Luft nach oben wäre, endlich auch Diversity-Tage an der Hochschule zu etablieren, um dem Thema noch mehr Präsenz zu schenken. Aber zuerst muss eine Diversity-Strategie entwickelt und konkretisiert werden, damit man entsprechende Vorbereitungen treffen kann. Damit haben wir, wie erwähnt, begonnen.
Was sollten alle Beschäftigten der Hochschule noch über Diversity an der HSBI wissen?
2022 haben wir uns als Hochschule für die Teilnahme am Auditierungsverfahren „Vielfalt gestalten“ des Stifterverbandes für die Deutsche Wissenschaft beworben und nehmen nun daran teil. Der interne Auditierungsprozess dient der Weiterentwicklung und Implementierung einer hochschulspezifischen Diversitätsstrategie. Hier wird in Begleitung einer Auditorin vom Stifterverband in Workshops gemeinsam mit der Diversity-Kommission, in der auch Studierende mitarbeiten, und Präsidiumsmitgliedern eine Diversity-Strategie für unsere Hochschule entwickelt. Es werden konkrete Ziele und Maßnahmen formuliert und gestartet. Um der Realisierung näher zu kommen, soll die Sichtbarkeit von Diversity erhöht werden. Hierzu sollen unter anderem auch hochschulöffentliche Diskurse zu Diversity-Themen stattfinden. Der Auditierungsprozess wird noch zwei Jahre dauern. Wenn wir diesen mit Erfolg abschließen, wird der Stifterverband unserer Hochschule das Zertifikat „Vielfalt gestalten“ verleihen, und wir werden uns als Hochschule noch mehr mit dem Thema Vielfalt auseinandersetzen.

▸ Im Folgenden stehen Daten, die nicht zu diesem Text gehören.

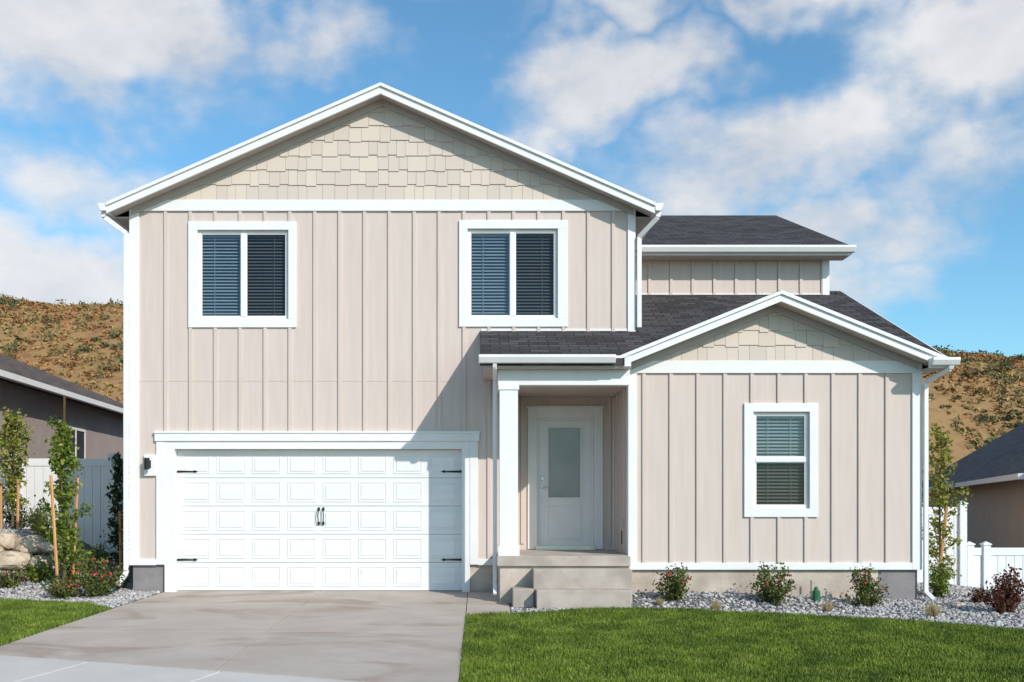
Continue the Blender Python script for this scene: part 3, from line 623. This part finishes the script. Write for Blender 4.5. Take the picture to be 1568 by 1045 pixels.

Frau Prof. Ekinci, vielen Dank für das Interview!
(Interview: Verena Kukuk)
Weitere Informationen
Dr. Yüksel Ekinci ist seit 2012 Professorin für Erziehung und Bildung im Kindesalter – Bildungsbereich Sprache am Fachbereich Sozialwesen der Hochschule Bielefeld. Seit 2021 ist sie Zentrale Gleichstellungsbeauftragte der HSBI, seit 2022 auch Diversity-Beauftragte. In dieser Funktion steht sie der Diversity-Kommission vor, die sich aus den Diversity-Beauftragten der Fachbereiche sowie Vertreter*innen der Beschäftigten und der Studierendenschaft zusammensetzt.